[SUPPLIED INFORMATION start]

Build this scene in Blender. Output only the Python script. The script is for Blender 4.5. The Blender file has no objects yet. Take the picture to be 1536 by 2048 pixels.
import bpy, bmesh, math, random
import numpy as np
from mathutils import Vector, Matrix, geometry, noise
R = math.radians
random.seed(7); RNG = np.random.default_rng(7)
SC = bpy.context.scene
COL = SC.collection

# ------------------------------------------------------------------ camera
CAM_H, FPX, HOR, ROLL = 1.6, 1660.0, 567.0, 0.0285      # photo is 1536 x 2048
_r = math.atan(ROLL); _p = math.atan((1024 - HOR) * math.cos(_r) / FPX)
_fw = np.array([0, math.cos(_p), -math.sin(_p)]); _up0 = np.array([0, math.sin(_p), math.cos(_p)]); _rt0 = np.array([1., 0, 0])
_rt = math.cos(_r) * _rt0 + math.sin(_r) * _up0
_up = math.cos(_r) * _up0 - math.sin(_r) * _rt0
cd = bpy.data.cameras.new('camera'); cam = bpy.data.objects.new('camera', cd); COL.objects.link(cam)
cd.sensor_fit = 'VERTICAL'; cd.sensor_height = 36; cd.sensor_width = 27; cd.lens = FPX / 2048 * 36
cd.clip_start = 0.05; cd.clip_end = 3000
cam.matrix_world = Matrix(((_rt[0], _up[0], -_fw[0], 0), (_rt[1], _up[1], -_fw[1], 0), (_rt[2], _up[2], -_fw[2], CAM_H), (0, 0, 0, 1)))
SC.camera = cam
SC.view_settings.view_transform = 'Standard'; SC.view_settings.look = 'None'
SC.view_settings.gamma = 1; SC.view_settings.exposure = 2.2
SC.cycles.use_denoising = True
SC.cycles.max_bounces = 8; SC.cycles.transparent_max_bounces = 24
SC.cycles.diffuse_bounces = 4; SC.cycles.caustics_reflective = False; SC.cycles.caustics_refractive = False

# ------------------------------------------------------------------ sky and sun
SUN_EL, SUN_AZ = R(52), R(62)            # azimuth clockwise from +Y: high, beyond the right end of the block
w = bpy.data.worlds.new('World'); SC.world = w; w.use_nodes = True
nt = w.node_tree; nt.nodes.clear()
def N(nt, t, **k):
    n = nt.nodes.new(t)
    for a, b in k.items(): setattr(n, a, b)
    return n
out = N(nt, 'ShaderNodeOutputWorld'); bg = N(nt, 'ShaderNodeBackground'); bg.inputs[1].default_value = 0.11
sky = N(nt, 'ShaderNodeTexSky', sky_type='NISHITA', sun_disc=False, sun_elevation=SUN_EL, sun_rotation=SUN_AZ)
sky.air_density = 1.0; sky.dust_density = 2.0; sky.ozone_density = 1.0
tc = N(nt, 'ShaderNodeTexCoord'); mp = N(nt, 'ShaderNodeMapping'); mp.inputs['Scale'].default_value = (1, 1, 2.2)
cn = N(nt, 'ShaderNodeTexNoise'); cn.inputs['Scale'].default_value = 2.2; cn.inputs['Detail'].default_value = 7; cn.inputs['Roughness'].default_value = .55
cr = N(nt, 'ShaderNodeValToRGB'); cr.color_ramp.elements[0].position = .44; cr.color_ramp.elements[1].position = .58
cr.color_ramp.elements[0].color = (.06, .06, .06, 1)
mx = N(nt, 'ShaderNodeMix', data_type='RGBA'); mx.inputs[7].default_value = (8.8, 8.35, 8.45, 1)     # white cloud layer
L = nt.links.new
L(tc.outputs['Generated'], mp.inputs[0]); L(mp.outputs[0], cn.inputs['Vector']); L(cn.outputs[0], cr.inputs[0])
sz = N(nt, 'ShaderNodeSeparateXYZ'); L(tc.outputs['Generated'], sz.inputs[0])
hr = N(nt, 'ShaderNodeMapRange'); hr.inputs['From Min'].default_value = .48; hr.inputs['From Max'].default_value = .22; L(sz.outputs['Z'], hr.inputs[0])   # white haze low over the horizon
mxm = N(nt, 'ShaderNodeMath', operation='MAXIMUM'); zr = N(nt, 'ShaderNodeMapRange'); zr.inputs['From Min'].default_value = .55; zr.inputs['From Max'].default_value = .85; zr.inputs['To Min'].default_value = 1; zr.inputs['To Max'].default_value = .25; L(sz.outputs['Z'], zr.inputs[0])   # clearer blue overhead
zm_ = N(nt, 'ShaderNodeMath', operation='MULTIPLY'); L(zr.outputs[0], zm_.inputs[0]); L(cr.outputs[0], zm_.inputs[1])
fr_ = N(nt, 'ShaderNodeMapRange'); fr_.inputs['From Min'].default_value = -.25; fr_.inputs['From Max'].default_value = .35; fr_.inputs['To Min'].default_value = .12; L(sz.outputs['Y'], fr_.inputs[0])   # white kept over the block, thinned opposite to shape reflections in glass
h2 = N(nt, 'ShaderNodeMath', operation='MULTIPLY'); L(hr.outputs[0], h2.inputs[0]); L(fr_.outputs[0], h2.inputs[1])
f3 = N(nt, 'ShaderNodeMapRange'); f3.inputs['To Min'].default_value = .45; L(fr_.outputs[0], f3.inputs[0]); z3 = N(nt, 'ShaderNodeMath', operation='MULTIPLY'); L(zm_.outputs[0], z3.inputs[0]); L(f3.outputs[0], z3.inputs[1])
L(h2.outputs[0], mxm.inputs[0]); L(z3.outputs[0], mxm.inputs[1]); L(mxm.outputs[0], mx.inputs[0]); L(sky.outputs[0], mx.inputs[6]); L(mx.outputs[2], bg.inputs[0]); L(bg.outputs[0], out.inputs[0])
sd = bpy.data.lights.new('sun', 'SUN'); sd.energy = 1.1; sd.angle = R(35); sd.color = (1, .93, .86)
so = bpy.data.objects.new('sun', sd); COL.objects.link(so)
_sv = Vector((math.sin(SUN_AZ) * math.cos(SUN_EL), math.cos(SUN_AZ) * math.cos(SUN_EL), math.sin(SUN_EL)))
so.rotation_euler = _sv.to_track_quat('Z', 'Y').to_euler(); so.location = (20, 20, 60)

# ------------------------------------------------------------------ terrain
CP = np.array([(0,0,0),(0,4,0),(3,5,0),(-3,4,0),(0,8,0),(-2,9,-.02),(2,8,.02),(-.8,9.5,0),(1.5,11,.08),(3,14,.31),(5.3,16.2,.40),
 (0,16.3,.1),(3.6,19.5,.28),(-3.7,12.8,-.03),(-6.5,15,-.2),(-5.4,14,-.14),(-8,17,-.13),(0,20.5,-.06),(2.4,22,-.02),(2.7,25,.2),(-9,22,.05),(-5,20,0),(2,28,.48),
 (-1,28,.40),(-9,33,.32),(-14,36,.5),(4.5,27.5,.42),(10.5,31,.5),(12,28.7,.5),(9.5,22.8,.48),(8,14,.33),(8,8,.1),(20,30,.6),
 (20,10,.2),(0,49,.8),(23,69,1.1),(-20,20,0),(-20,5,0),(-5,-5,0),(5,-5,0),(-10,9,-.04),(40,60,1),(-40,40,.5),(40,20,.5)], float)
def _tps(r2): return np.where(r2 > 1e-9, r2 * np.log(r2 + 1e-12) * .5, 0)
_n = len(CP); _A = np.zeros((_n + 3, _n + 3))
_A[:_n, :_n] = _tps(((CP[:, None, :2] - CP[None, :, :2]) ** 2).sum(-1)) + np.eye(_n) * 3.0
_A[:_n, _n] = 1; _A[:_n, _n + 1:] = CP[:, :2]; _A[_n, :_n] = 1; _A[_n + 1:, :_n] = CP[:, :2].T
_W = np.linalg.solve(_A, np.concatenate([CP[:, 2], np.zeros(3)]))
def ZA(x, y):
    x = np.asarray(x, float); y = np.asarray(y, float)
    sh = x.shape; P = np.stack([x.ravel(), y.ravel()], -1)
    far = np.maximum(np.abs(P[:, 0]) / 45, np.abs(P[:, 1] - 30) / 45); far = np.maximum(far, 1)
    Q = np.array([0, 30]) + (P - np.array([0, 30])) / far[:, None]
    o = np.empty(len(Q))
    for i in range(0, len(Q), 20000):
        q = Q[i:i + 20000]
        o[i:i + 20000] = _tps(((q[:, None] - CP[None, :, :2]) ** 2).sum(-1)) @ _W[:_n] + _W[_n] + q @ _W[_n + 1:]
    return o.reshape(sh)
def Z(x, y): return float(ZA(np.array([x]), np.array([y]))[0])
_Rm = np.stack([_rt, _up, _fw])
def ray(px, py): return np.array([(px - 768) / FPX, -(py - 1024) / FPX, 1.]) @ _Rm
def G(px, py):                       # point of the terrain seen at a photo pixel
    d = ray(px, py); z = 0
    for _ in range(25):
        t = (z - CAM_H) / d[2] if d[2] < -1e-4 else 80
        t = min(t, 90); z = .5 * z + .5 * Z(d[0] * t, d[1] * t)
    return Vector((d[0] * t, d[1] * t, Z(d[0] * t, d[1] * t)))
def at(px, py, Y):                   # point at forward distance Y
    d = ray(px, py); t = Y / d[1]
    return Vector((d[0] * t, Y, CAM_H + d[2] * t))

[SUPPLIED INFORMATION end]

- AIM OF THE TASK
Your answer should be exactly the lines of the data above, from the first through the line containing "COL = SC.collection".

- ANSWER IN FULL
Build this scene in Blender. Output only the Python script. The script is for Blender 4.5. The Blender file has no objects yet. Take the picture to be 1536 by 2048 pixels.
import bpy, bmesh, math, random
import numpy as np
from mathutils import Vector, Matrix, geometry, noise
R = math.radians
random.seed(7); RNG = np.random.default_rng(7)
SC = bpy.context.scene
COL = SC.collection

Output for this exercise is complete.